Part of the difficulty wasn’t really difficulty, but sluggishness at having so many themers that were all the same. I figured we had a rebus at the first one, and caught on for good at HAPPY CAMPERS. After that, the theme was not a challenge, but the actual entries were fun. Overall, this was a big fat doable Sunday without any real difficulty, but with so much theme content, I never really got a whoosh going either.
I’m back on very limited screen time, and I am going to skip posting some days. I would much rather use my time to read all the comments and be enlightened and entertained by all of you than focus on getting my own comment in. I’m not gone, just lurking for a while.
Sunday not funday. Usually enjoy rebus puzzles. Not this one!
Blech! not my cup of tea. Figured out that there were double letters But could not get a sense of where the double letters went and didn’t have the patience to study Rex’s explanation
Totally agree. I'm very tired of Sundays being large Thursdays, which I hate.
I did not enter slashes but it worked for me. However I found the rebus answers inconsistent in the final puzzle. Ex: T worked alone without P in LAST GASP. And for ADORNER. Confusing inconsistency online.

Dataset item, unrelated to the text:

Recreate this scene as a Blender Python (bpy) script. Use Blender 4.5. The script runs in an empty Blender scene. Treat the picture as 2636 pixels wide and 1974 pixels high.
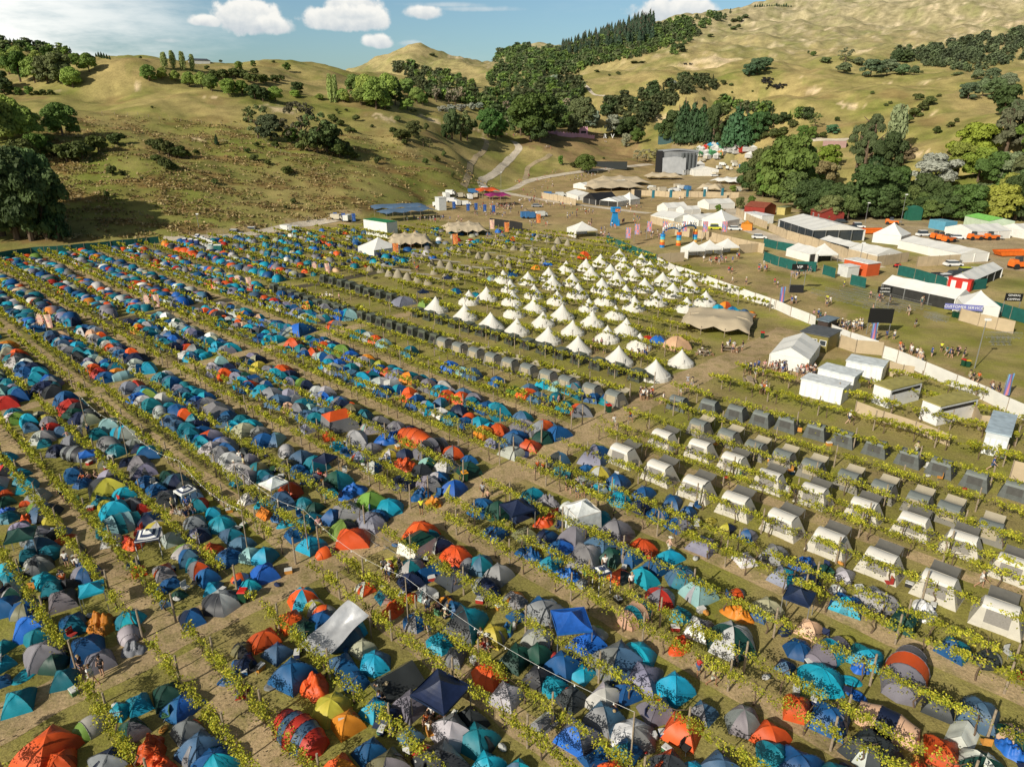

I live in Fort Lee nj high atop the Palisades along the Hudson River. We used to have an amusement park called Palisades Amusement Park with a huge swimming pool. It was great. The town of Palisades Park is not actually on the Palisades.
Late to the party here.
We were fortunate to have read (on Sundays only we get the paper edition) the correction after wondering why they seemed to print a second puzzle. Unfortunate error.
Surprised no one took offense to Boeuf Bourguignon being considered an appropriate clue for MEAT STEW. We have a friend who makes BB on holidays and I think if we ever asked "hey, are you going to make your delicious meat stew?" she would never make it for us again.